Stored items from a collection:
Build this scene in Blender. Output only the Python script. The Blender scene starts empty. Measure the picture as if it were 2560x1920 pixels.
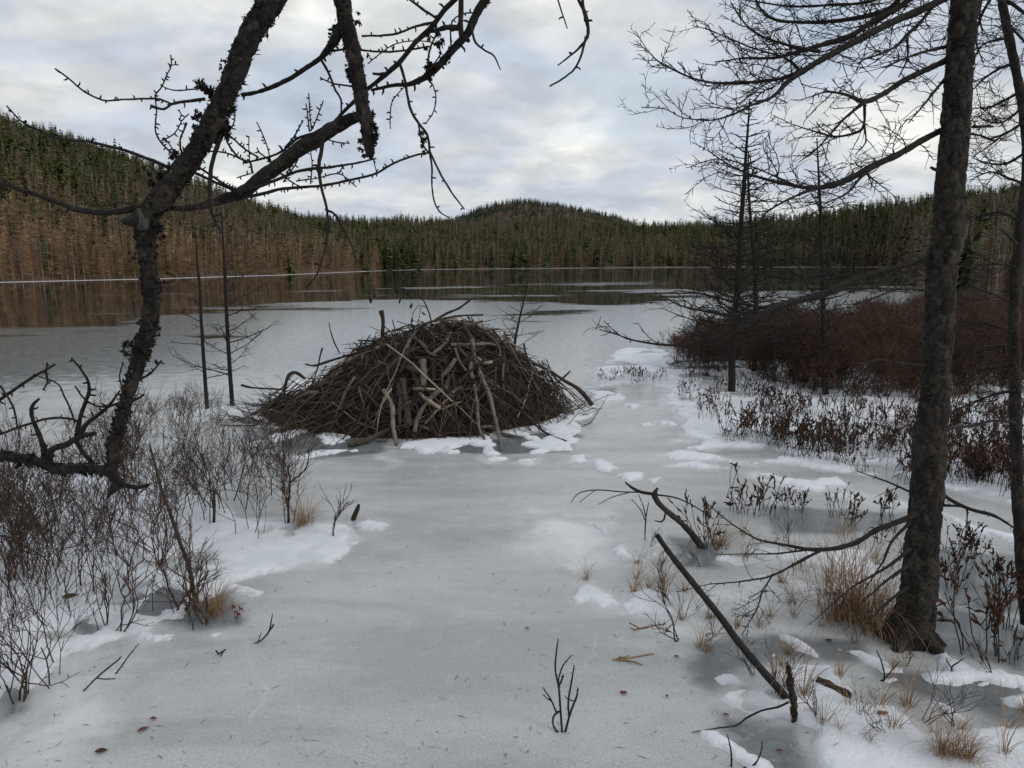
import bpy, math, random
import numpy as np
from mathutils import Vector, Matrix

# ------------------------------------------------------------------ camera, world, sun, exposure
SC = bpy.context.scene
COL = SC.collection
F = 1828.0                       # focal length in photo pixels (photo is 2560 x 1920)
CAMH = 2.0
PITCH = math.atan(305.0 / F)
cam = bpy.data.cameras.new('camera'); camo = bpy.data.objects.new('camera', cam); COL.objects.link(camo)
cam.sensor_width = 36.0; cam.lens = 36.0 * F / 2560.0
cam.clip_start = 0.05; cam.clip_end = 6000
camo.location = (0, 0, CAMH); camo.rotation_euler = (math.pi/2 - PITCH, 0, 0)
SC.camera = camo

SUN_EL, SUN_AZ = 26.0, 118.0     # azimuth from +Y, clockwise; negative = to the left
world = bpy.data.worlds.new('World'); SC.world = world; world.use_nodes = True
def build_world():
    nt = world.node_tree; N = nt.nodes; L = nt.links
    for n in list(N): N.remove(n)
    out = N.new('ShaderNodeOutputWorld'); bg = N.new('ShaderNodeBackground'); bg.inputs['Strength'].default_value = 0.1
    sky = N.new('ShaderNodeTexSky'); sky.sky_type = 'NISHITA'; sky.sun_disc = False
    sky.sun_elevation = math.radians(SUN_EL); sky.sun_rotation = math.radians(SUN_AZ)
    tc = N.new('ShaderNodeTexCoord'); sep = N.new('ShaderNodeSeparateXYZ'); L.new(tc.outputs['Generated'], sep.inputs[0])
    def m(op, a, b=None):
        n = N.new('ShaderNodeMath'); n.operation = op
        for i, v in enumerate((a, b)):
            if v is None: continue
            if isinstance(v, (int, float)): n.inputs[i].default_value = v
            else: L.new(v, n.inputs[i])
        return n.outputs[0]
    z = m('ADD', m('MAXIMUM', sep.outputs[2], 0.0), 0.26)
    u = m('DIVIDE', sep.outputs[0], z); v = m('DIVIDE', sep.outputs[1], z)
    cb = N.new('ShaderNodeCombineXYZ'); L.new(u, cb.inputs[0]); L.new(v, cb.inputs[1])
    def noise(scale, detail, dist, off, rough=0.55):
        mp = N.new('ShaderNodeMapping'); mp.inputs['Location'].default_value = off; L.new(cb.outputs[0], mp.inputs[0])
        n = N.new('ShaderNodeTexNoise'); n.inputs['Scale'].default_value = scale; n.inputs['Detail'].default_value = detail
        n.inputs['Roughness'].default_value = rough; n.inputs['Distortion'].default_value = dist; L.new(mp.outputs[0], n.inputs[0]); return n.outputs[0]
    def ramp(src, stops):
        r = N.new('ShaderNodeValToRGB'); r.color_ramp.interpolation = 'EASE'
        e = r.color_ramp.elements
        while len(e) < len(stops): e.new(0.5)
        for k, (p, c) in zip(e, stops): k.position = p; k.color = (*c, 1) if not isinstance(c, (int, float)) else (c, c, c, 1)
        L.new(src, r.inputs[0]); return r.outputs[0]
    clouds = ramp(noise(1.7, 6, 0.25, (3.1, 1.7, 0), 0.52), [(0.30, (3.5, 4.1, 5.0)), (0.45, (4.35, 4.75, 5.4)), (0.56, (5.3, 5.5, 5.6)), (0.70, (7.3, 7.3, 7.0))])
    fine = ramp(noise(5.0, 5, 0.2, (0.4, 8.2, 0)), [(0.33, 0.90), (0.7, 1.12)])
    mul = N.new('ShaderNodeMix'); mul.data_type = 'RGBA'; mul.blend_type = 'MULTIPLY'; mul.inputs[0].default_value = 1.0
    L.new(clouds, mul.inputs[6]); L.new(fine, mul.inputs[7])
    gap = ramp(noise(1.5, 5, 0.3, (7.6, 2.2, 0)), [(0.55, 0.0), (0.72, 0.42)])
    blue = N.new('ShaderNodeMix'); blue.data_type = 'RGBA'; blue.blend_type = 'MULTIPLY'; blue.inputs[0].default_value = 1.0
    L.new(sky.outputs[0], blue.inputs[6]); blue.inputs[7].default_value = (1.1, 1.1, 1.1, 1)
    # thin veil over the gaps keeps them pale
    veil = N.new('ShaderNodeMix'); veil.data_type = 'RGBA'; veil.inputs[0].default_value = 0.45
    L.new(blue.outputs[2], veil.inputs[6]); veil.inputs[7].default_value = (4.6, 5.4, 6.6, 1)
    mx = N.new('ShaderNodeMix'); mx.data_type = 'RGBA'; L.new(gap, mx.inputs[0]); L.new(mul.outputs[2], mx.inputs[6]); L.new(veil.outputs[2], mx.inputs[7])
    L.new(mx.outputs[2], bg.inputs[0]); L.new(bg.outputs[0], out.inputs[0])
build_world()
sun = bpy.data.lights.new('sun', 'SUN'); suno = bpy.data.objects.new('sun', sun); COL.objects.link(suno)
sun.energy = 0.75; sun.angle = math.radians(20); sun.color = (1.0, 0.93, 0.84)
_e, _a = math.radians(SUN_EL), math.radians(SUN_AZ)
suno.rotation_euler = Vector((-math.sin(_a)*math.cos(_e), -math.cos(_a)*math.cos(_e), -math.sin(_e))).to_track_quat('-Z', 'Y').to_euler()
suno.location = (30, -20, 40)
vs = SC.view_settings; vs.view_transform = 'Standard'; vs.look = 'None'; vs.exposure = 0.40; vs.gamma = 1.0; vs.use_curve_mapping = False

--

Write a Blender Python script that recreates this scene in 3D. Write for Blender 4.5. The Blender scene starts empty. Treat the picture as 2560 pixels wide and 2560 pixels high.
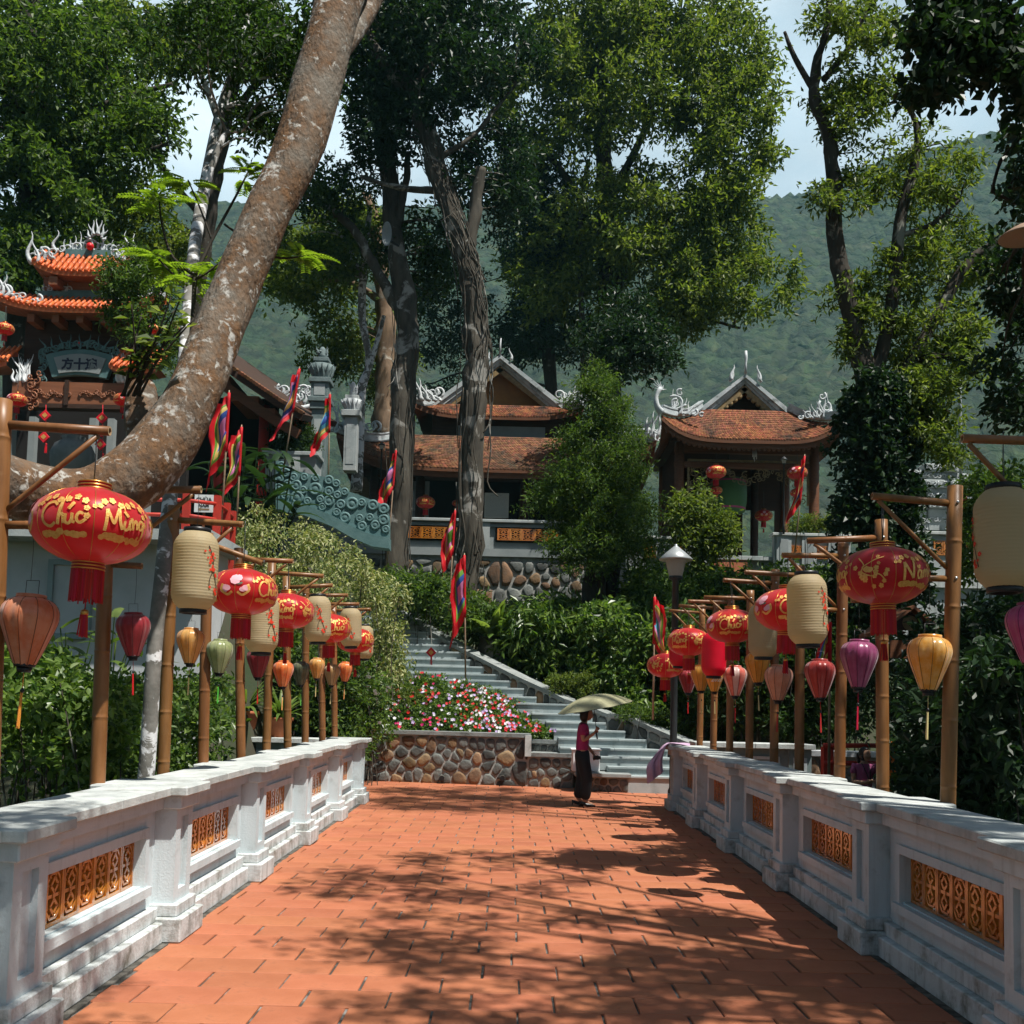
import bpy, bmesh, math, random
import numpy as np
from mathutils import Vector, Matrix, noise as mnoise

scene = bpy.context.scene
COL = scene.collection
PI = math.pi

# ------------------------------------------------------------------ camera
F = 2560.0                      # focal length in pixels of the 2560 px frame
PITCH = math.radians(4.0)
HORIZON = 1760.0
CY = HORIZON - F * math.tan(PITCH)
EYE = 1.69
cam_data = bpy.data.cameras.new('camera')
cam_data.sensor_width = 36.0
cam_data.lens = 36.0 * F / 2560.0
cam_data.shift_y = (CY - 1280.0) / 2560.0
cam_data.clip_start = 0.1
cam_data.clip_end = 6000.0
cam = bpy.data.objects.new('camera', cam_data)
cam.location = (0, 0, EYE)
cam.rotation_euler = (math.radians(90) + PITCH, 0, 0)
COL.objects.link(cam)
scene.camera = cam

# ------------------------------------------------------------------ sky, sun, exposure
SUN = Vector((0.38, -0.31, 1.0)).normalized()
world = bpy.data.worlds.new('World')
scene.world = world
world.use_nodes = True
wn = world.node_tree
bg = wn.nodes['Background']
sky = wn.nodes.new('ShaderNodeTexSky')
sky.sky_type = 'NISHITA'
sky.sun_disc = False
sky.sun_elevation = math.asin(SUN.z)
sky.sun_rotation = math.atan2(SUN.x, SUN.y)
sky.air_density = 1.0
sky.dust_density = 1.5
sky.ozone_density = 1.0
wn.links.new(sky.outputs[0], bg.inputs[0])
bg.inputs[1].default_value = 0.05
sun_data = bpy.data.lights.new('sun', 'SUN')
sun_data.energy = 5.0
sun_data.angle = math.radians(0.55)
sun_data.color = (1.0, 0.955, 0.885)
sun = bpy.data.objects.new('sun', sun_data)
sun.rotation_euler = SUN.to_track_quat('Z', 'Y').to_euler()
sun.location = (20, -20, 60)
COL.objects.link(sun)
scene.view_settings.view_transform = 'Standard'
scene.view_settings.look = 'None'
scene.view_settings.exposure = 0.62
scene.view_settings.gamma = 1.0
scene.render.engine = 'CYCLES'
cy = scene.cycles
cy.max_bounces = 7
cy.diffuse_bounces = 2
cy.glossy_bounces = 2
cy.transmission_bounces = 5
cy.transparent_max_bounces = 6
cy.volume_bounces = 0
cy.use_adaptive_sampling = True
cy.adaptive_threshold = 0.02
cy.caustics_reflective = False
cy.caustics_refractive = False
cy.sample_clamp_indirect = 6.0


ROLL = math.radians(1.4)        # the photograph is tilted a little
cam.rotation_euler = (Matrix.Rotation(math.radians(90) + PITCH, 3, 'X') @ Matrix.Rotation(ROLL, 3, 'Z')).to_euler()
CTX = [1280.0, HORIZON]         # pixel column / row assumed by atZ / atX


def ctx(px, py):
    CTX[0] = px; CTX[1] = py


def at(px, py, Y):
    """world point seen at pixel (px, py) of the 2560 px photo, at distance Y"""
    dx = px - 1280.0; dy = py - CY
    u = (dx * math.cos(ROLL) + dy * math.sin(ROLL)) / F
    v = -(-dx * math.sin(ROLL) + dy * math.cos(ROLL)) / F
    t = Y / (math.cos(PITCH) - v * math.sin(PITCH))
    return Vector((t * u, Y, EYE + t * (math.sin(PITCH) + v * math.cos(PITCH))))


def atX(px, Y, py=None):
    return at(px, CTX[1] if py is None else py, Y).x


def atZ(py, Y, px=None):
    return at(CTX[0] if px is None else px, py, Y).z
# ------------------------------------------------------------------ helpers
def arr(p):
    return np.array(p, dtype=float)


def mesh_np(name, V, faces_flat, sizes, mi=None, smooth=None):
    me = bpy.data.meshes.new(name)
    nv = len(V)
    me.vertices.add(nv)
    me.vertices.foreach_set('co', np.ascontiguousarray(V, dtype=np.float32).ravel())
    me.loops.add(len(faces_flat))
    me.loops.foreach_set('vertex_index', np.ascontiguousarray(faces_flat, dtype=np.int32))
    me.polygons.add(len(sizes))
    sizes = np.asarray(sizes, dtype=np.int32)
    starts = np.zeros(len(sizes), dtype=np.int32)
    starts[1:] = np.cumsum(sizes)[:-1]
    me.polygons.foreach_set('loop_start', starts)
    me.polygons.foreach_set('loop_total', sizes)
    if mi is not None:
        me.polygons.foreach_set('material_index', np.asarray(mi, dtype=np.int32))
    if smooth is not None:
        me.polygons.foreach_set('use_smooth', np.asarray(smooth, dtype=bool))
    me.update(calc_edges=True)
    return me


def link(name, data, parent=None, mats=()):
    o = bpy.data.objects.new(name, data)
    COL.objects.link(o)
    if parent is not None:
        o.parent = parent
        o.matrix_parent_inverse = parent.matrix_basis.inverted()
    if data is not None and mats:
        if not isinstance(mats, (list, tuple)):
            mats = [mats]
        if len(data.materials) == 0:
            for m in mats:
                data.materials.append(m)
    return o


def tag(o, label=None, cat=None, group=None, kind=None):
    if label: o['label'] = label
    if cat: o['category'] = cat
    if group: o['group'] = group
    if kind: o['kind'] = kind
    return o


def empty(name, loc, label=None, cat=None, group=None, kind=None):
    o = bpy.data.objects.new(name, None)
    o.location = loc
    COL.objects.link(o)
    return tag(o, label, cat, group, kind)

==

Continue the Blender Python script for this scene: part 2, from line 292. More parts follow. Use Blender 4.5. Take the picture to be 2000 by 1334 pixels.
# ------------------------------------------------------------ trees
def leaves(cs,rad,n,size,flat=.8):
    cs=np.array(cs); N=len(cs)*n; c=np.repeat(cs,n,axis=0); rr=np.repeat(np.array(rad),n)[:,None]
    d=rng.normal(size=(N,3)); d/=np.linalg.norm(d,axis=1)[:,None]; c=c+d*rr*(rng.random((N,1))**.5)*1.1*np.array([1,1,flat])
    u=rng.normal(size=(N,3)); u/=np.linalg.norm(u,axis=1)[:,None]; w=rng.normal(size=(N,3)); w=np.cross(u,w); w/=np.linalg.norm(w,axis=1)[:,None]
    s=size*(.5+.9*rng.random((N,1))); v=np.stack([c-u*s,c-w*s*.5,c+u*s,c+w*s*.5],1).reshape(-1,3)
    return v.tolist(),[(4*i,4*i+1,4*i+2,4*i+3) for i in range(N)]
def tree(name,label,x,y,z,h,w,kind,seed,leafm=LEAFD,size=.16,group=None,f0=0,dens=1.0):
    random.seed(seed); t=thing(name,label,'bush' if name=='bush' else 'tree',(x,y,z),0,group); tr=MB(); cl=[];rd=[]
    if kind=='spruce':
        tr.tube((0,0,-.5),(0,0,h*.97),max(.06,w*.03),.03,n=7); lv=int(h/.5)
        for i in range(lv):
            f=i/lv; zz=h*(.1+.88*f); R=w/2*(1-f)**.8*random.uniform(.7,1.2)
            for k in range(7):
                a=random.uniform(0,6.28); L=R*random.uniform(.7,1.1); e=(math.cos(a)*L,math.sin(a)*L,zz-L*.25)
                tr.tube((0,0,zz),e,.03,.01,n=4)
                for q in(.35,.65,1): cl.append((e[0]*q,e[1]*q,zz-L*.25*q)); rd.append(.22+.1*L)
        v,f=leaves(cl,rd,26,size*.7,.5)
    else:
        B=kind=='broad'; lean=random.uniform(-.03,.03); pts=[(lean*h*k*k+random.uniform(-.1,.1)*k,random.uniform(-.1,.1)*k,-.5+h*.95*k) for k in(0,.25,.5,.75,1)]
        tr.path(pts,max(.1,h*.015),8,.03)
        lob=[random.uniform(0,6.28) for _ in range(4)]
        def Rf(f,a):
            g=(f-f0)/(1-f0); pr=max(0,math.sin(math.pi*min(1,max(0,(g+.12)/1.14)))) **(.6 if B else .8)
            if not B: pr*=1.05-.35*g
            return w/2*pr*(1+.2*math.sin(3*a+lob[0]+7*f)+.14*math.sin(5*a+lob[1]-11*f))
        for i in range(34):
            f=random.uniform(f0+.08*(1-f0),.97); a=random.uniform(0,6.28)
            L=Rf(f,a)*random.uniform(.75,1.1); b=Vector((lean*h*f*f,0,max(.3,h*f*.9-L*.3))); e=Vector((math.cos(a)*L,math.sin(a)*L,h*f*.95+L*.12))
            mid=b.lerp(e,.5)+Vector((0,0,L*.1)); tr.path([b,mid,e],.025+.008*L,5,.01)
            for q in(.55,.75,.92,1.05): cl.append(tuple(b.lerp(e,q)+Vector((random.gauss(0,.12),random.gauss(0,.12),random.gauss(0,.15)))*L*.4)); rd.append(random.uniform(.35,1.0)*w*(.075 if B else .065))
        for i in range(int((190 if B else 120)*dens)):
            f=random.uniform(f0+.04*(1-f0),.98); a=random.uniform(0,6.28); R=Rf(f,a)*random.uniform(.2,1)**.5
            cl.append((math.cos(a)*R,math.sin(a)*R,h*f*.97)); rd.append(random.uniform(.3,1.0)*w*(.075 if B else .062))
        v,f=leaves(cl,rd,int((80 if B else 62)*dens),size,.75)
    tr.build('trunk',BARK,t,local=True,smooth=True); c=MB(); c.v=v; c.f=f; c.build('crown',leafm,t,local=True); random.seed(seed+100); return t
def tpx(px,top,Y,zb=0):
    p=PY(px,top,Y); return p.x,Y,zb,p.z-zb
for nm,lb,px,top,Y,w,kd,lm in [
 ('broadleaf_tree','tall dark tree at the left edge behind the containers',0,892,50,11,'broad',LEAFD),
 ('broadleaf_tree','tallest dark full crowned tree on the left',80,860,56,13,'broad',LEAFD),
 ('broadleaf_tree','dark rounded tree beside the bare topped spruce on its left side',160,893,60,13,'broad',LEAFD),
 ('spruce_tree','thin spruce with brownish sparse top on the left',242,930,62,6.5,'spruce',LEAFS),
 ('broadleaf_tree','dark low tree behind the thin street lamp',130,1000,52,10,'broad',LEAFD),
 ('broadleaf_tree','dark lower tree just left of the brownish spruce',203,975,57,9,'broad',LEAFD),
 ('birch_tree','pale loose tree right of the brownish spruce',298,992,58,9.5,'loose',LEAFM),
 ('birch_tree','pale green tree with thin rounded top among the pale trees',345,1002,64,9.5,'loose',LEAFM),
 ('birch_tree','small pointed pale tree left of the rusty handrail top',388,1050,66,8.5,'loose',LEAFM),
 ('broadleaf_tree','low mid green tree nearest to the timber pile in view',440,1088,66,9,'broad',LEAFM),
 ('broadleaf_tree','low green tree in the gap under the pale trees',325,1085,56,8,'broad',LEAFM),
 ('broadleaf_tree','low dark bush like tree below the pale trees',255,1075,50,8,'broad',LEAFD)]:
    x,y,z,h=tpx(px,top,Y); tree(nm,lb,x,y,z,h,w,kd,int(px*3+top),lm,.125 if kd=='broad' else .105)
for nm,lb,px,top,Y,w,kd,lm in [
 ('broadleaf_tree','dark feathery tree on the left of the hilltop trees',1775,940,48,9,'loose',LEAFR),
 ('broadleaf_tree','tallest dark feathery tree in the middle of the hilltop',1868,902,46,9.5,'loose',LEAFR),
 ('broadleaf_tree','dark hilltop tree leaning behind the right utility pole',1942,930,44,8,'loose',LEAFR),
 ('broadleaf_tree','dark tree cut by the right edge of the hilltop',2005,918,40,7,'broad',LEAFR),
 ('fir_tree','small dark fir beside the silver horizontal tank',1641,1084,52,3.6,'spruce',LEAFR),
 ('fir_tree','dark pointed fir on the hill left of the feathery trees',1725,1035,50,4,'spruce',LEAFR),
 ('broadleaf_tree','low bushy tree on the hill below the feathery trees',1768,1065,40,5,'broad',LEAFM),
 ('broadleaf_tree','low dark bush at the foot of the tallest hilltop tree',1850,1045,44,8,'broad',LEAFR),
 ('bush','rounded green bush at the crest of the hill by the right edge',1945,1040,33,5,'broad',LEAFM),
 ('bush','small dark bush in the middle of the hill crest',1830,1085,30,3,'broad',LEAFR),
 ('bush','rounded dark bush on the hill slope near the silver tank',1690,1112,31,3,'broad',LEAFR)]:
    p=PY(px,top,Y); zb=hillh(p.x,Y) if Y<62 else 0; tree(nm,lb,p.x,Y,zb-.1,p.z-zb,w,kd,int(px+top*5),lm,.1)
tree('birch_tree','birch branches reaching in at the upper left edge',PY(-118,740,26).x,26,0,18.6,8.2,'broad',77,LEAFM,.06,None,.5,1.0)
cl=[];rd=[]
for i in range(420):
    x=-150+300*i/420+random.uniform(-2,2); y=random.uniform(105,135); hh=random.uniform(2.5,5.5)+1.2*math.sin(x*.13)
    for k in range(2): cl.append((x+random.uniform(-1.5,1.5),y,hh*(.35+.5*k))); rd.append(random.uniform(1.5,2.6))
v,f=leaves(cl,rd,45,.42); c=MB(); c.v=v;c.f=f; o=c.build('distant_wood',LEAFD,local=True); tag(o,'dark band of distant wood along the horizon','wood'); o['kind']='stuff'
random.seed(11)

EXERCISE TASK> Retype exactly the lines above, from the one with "('broadleaf_tree','dark tree cut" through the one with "('bush','small dark bush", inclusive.

CORRECT OUTPUT>
 ('broadleaf_tree','dark tree cut by the right edge of the hilltop',2005,918,40,7,'broad',LEAFR),
 ('fir_tree','small dark fir beside the silver horizontal tank',1641,1084,52,3.6,'spruce',LEAFR),
 ('fir_tree','dark pointed fir on the hill left of the feathery trees',1725,1035,50,4,'spruce',LEAFR),
 ('broadleaf_tree','low bushy tree on the hill below the feathery trees',1768,1065,40,5,'broad',LEAFM),
 ('broadleaf_tree','low dark bush at the foot of the tallest hilltop tree',1850,1045,44,8,'broad',LEAFR),
 ('bush','rounded green bush at the crest of the hill by the right edge',1945,1040,33,5,'broad',LEAFM),
 ('bush','small dark bush in the middle of the hill crest',1830,1085,30,3,'broad',LEAFR),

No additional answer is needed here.